start DATASET SECTION
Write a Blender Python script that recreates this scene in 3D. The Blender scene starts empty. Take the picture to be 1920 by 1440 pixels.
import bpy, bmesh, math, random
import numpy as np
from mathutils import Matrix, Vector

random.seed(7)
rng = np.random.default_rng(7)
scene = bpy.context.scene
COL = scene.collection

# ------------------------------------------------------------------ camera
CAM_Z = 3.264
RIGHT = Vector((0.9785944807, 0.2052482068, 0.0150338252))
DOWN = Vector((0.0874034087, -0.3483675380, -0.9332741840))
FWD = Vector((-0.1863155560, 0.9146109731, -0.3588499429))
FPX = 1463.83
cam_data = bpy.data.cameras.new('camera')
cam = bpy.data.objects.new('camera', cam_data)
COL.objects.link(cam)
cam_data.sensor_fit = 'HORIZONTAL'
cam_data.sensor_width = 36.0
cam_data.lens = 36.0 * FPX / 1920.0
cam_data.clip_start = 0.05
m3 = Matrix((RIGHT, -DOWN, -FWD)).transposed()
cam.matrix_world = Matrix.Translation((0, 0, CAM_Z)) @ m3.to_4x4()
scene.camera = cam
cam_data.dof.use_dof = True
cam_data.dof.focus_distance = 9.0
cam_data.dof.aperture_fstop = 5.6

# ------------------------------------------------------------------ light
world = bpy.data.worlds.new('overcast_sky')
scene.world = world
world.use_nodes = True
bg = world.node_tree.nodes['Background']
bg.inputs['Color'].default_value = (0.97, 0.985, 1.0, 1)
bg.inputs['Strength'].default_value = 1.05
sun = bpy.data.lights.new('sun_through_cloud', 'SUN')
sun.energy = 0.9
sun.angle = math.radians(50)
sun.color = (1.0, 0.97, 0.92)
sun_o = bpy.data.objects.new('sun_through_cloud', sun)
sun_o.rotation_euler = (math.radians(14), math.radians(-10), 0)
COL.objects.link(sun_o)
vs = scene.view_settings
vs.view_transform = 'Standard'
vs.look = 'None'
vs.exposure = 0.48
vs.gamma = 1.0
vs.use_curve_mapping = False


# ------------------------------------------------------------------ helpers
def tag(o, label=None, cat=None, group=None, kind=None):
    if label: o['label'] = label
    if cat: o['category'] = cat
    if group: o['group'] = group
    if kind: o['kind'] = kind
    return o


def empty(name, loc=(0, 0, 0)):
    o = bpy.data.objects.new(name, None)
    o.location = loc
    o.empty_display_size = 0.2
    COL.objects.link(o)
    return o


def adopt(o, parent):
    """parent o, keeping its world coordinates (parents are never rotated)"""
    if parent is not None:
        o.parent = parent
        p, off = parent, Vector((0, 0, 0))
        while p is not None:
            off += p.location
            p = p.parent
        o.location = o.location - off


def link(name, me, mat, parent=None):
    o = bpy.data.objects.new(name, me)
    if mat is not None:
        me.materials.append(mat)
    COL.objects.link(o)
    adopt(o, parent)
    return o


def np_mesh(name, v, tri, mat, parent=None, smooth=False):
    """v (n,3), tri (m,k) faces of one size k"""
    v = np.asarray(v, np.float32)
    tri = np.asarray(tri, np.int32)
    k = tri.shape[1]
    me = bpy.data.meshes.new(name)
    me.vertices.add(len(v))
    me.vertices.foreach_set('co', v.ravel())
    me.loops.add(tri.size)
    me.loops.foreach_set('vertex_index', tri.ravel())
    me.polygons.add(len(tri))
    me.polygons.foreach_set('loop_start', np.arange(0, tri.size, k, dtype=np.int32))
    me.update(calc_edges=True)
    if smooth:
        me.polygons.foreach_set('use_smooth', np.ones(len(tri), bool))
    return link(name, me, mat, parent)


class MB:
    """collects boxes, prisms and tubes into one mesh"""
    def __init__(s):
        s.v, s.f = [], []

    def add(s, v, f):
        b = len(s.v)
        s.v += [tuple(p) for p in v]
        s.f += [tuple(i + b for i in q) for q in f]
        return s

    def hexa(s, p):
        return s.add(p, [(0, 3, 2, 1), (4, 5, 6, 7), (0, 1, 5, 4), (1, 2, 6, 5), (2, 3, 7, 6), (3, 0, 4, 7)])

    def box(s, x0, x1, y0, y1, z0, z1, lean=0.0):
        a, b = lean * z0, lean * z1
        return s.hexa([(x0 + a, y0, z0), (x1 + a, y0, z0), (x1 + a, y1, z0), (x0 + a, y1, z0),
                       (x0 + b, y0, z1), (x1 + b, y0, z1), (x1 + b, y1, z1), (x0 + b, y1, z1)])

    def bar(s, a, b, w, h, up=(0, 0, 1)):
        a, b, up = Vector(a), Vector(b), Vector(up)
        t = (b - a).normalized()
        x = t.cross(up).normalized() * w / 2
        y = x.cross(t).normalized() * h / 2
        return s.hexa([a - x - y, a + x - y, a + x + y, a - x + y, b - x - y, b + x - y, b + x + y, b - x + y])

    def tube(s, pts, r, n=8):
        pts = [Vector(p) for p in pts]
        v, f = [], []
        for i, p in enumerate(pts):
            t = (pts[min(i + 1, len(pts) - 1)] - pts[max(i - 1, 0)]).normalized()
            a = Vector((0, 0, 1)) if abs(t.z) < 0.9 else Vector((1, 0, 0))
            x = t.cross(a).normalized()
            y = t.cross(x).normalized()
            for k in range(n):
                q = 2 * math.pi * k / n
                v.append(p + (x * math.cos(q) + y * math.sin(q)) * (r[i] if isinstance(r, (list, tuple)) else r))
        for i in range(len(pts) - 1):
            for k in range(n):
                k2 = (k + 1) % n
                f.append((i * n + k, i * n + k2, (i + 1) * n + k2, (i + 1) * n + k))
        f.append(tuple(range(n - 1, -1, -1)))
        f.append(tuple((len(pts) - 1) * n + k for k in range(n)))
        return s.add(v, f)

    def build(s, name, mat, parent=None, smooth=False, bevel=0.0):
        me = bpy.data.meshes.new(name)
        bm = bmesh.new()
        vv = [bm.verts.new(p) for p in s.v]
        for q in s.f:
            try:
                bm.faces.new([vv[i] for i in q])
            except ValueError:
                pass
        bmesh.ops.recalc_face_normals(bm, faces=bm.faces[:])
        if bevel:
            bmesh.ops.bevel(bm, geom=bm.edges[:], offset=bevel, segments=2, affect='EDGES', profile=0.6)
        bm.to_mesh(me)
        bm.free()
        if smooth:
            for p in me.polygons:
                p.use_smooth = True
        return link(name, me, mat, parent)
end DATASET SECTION
== YOUR GOAL ==
Please give an exact restatement of only the lines from the beginning of the material above to the line with "COL = scene.collection", inclusive.

== TASK OUTPUT ==
Write a Blender Python script that recreates this scene in 3D. The Blender scene starts empty. Take the picture to be 1920 by 1440 pixels.
import bpy, bmesh, math, random
import numpy as np
from mathutils import Matrix, Vector

random.seed(7)
rng = np.random.default_rng(7)
scene = bpy.context.scene
COL = scene.collection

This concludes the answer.